I’m always grateful for the opportunity to preach, and I was especially honored to be invited to offer a reflection during Holy Saturday Morning Prayer at St. Mary of the Lake today. Special thanks to Michael Ruzicki our director of sacred liturgy, and Fr. Manny Dorantes our pastor, for recognizing and calling forth this gift. Below is my reflection.

The only way is through. My friends and I often use this phrase when life deals a particular hardship, when we would much rather go searching for a short cut, rather than address a painful situation head on. The only way through it is to go through it. Holy Saturday is a “through” moment.
The gospel writers don’t tell us much about Holy Saturday. There is exactly ½ of one verse (Luke 23:56b) that says, “And on the sabbath day they rested according to the commandment.”
They “rested” is putting it nicely! Let’s be honest, the disciples probably spent the night tossing and turning! Imagine, how would you feel if you had just witnessed the most brutal torture and death of someone you loved? Someone you had just shared a meal with not even 2 days ago!
They probably spent the day sobbing, numb, staring into space, and asking themselves, “how could this possibly have happened?!” I imagine the disciples paralyzed with fear, ashamed at running away, chewing on the bitterness of denial and betrayal. The women, who watched a stone rolled across the tomb, longing to return to the garden. All of them, wrestling with the “What if’s …” and “If only we had…”
It’s the kind of grief that leaves you sick to your stomach. I sure hope someone brought them a nice ham, or a casserole, or a tray of tamales!
It is tempting to want to fast forward through Holy Saturday into Easter, because we all know what’s coming next! We all know what happens tonight, and what we celebrate tomorrow!
Poet and artist Jan Richardson describes Holy Saturday as the day between the dying and the rising. A day that calls us to hold our anguish and our hope in the same hand. A day that invites us to marvel that when our heart has been shattered, it somehow manages to keep beating. That we somehow manage to keep breathing. Still.
In the great Pascal mystery, Holy Saturday during the day is the “through” moment, the in-between place. Where we’re left wondering, wandering, and waiting. Waiting in hope for hope to arrive.
Because, let’s face it friends, most times in life, we don’t know how the story will end! There are so many moments in life, when life completely falls apart!
And we stand numb, struggling to comprehend, and asking ourselves “how could this possibly have happened?!” Moments that we have to keep walking “through” in order to find new life on the other side.

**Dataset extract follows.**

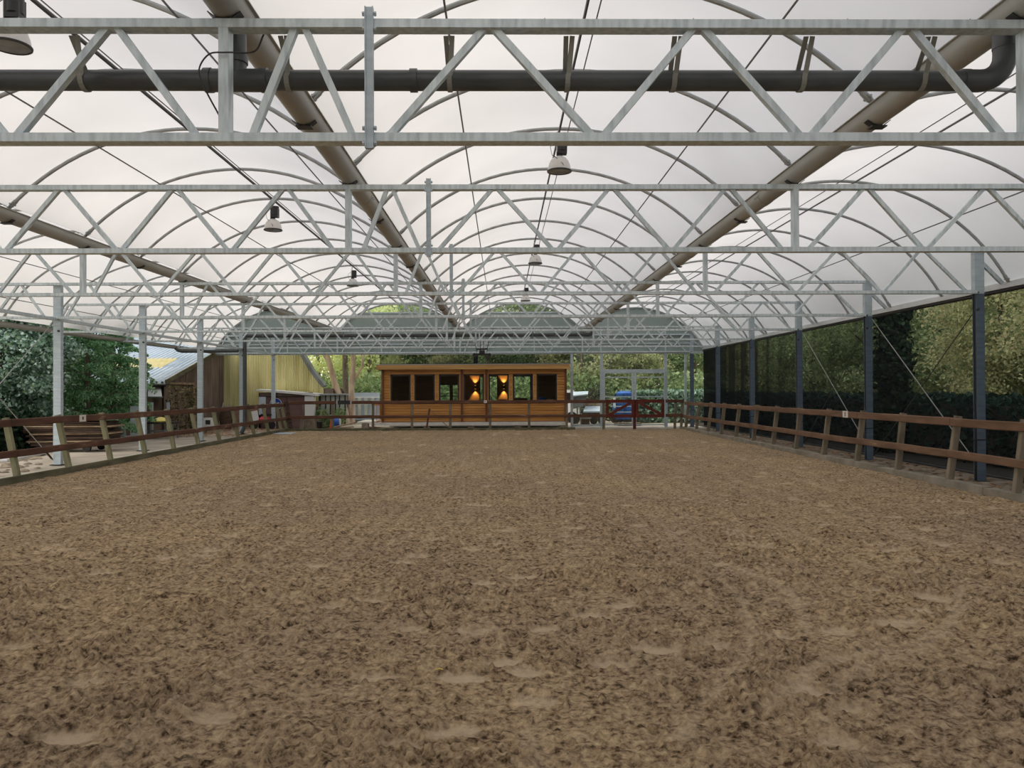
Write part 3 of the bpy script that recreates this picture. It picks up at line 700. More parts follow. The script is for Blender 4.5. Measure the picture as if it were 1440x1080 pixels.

I know a couple who has experienced 4 miscarriages in the last 4 years. They recently said, “We’re done! We are done trying.” And now, they wait in hope for hope to arrive … knowing that their vision for a family will not look like what they had imagined.
I have a dear friend who moved to the US last year seeking political asylum. It was not an easy decision – but risking new life was far better than living in fear under an oppressive government.
It’s been 24 years this month since the mass shooting at Columbine High School. The number of lives lost to senseless gun violence in our country leaves me numb! Last week dozens of high school students walked out in protest in response to the school shooting in Tennessee. They’ve said “enough already!” Advocacy is their act of hope, as we go “through” this again.
All this leaves me asking, “Where is Jesus?!” in these moments when we are waiting in hope for hope to arrive? One of the ancient readings for Holy Saturday says that “God has died in the flesh, and Hell trembles with fear.”
Jesus descended into Hell. So great is his love for us that Jesus dares to enter into the most forsaken place, Hell, to announce even there, that death will not win. Jesus descends into Hell to confront the powers of evil, to unite himself once and for all, with the very source of our suffering, to announce hope to a fallen world. And Hell trembles, because perfect love casts out all fear. Hell trembles, because Jesus the Light of the world, has entered into the darkness. Jesus himself, holding our shattered yet beating hearts.
And we know how this story ends!
Before we get to Easter, before the great Vigil tonight, before Christ’s resurrection is proclaimed – perhaps in the midst of baking, and preparing, and decorating – I encourage you to spend some time in the wondering and the wandering. What is that place, in your life, in our world, where you are waiting in hope for hope to arrive? Invite Jesus to walk with you and show you the way through.